Supplied material |
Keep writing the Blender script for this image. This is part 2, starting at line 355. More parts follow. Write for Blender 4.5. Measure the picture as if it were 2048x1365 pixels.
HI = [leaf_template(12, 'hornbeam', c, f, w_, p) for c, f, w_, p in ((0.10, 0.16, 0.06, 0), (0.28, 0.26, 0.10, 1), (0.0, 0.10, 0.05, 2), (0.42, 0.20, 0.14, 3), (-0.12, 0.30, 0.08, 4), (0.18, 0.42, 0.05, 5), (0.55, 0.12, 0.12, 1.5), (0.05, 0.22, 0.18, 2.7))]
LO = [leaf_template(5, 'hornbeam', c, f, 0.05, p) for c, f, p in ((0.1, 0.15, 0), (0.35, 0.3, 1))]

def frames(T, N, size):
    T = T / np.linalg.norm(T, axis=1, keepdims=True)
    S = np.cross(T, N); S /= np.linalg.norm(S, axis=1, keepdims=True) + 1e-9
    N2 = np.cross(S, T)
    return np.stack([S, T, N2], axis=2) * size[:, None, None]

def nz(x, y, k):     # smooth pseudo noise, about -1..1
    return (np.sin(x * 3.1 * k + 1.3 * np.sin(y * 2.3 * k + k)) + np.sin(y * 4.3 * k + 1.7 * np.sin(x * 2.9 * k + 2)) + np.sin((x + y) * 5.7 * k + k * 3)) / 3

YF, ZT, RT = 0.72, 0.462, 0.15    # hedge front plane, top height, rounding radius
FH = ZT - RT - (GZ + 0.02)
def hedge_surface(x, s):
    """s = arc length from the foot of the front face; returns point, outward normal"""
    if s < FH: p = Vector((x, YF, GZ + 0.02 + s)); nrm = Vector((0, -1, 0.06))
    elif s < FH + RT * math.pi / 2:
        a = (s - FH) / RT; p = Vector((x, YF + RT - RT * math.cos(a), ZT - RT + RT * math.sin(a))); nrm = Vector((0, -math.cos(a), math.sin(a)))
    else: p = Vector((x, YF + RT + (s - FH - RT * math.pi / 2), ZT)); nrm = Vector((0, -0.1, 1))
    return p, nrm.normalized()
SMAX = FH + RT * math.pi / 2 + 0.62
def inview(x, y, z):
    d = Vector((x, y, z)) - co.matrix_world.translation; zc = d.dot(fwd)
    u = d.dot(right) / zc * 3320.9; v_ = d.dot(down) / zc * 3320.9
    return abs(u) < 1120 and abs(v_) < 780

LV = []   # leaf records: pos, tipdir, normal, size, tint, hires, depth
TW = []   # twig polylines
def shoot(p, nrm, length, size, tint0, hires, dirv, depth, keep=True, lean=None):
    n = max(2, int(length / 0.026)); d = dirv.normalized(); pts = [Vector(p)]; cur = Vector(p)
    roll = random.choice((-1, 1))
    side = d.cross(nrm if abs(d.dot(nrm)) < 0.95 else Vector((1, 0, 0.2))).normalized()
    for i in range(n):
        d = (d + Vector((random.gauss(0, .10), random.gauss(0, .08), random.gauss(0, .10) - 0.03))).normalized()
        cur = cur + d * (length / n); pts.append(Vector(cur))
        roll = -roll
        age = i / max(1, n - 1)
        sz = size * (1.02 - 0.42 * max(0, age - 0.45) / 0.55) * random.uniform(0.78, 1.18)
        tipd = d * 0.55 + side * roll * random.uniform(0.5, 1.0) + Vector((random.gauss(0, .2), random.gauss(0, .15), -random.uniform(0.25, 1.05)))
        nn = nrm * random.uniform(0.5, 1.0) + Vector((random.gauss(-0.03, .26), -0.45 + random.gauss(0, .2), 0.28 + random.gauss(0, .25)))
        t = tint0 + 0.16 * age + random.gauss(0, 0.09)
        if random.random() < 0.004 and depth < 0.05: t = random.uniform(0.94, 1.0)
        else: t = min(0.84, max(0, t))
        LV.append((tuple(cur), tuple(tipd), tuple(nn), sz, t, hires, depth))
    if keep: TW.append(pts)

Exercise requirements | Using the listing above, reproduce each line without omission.

Result of the task |
Keep writing the Blender script for this image. This is part 2, starting at line 355. More parts follow. Write for Blender 4.5. Measure the picture as if it were 2048x1365 pixels.
HI = [leaf_template(12, 'hornbeam', c, f, w_, p) for c, f, w_, p in ((0.10, 0.16, 0.06, 0), (0.28, 0.26, 0.10, 1), (0.0, 0.10, 0.05, 2), (0.42, 0.20, 0.14, 3), (-0.12, 0.30, 0.08, 4), (0.18, 0.42, 0.05, 5), (0.55, 0.12, 0.12, 1.5), (0.05, 0.22, 0.18, 2.7))]
LO = [leaf_template(5, 'hornbeam', c, f, 0.05, p) for c, f, p in ((0.1, 0.15, 0), (0.35, 0.3, 1))]

def frames(T, N, size):
    T = T / np.linalg.norm(T, axis=1, keepdims=True)
    S = np.cross(T, N); S /= np.linalg.norm(S, axis=1, keepdims=True) + 1e-9
    N2 = np.cross(S, T)
    return np.stack([S, T, N2], axis=2) * size[:, None, None]

def nz(x, y, k):     # smooth pseudo noise, about -1..1
    return (np.sin(x * 3.1 * k + 1.3 * np.sin(y * 2.3 * k + k)) + np.sin(y * 4.3 * k + 1.7 * np.sin(x * 2.9 * k + 2)) + np.sin((x + y) * 5.7 * k + k * 3)) / 3

YF, ZT, RT = 0.72, 0.462, 0.15    # hedge front plane, top height, rounding radius
FH = ZT - RT - (GZ + 0.02)
def hedge_surface(x, s):
    """s = arc length from the foot of the front face; returns point, outward normal"""
    if s < FH: p = Vector((x, YF, GZ + 0.02 + s)); nrm = Vector((0, -1, 0.06))
    elif s < FH + RT * math.pi / 2:
        a = (s - FH) / RT; p = Vector((x, YF + RT - RT * math.cos(a), ZT - RT + RT * math.sin(a))); nrm = Vector((0, -math.cos(a), math.sin(a)))
    else: p = Vector((x, YF + RT + (s - FH - RT * math.pi / 2), ZT)); nrm = Vector((0, -0.1, 1))
    return p, nrm.normalized()
SMAX = FH + RT * math.pi / 2 + 0.62
def inview(x, y, z):
    d = Vector((x, y, z)) - co.matrix_world.translation; zc = d.dot(fwd)
    u = d.dot(right) / zc * 3320.9; v_ = d.dot(down) / zc * 3320.9
    return abs(u) < 1120 and abs(v_) < 780

LV = []   # leaf records: pos, tipdir, normal, size, tint, hires, depth
TW = []   # twig polylines
def shoot(p, nrm, length, size, tint0, hires, dirv, depth, keep=True, lean=None):
    n = max(2, int(length / 0.026)); d = dirv.normalized(); pts = [Vector(p)]; cur = Vector(p)
    roll = random.choice((-1, 1))
    side = d.cross(nrm if abs(d.dot(nrm)) < 0.95 else Vector((1, 0, 0.2))).normalized()
    for i in range(n):
        d = (d + Vector((random.gauss(0, .10), random.gauss(0, .08), random.gauss(0, .10) - 0.03))).normalized()
        cur = cur + d * (length / n); pts.append(Vector(cur))
        roll = -roll
        age = i / max(1, n - 1)
        sz = size * (1.02 - 0.42 * max(0, age - 0.45) / 0.55) * random.uniform(0.78, 1.18)
        tipd = d * 0.55 + side * roll * random.uniform(0.5, 1.0) + Vector((random.gauss(0, .2), random.gauss(0, .15), -random.uniform(0.25, 1.05)))
        nn = nrm * random.uniform(0.5, 1.0) + Vector((random.gauss(-0.03, .26), -0.45 + random.gauss(0, .2), 0.28 + random.gauss(0, .25)))
        t = tint0 + 0.16 * age + random.gauss(0, 0.09)
        if random.random() < 0.004 and depth < 0.05: t = random.uniform(0.94, 1.0)
        else: t = min(0.84, max(0, t))
        LV.append((tuple(cur), tuple(tipd), tuple(nn), sz, t, hires, depth))
    if keep: TW.append(pts)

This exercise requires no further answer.